━━ SUPPLIED RECORDS

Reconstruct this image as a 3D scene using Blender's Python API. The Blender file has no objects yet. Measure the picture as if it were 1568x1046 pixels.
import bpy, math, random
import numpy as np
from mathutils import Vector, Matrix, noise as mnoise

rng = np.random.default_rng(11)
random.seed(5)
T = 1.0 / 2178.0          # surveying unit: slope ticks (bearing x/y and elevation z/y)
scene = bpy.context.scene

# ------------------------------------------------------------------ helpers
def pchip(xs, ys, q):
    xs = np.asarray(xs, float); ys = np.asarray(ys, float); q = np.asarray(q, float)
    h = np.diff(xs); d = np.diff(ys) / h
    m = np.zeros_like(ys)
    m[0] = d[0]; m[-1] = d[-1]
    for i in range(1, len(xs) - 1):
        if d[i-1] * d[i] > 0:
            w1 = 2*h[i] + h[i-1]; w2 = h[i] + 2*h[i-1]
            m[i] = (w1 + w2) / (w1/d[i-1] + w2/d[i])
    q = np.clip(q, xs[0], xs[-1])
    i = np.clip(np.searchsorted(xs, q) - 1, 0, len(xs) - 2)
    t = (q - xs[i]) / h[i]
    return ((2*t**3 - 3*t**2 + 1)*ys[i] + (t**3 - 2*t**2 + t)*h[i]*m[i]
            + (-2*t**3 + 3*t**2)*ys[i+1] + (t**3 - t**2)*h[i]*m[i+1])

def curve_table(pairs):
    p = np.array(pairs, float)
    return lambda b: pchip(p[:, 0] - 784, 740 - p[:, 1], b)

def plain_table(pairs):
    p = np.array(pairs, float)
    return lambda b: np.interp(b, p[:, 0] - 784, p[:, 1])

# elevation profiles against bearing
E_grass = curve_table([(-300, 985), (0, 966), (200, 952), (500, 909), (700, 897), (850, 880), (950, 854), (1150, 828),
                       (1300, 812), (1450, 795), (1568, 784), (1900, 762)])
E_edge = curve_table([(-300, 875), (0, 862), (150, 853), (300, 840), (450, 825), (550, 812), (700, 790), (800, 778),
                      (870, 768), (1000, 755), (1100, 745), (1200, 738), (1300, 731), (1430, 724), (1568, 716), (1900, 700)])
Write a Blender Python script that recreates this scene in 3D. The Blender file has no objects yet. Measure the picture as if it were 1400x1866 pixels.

━━━━

### DO THIS
Report how many lines of the records above contain the word "Python", and give only that number.

### ANSWER TO THE PROBLEM
2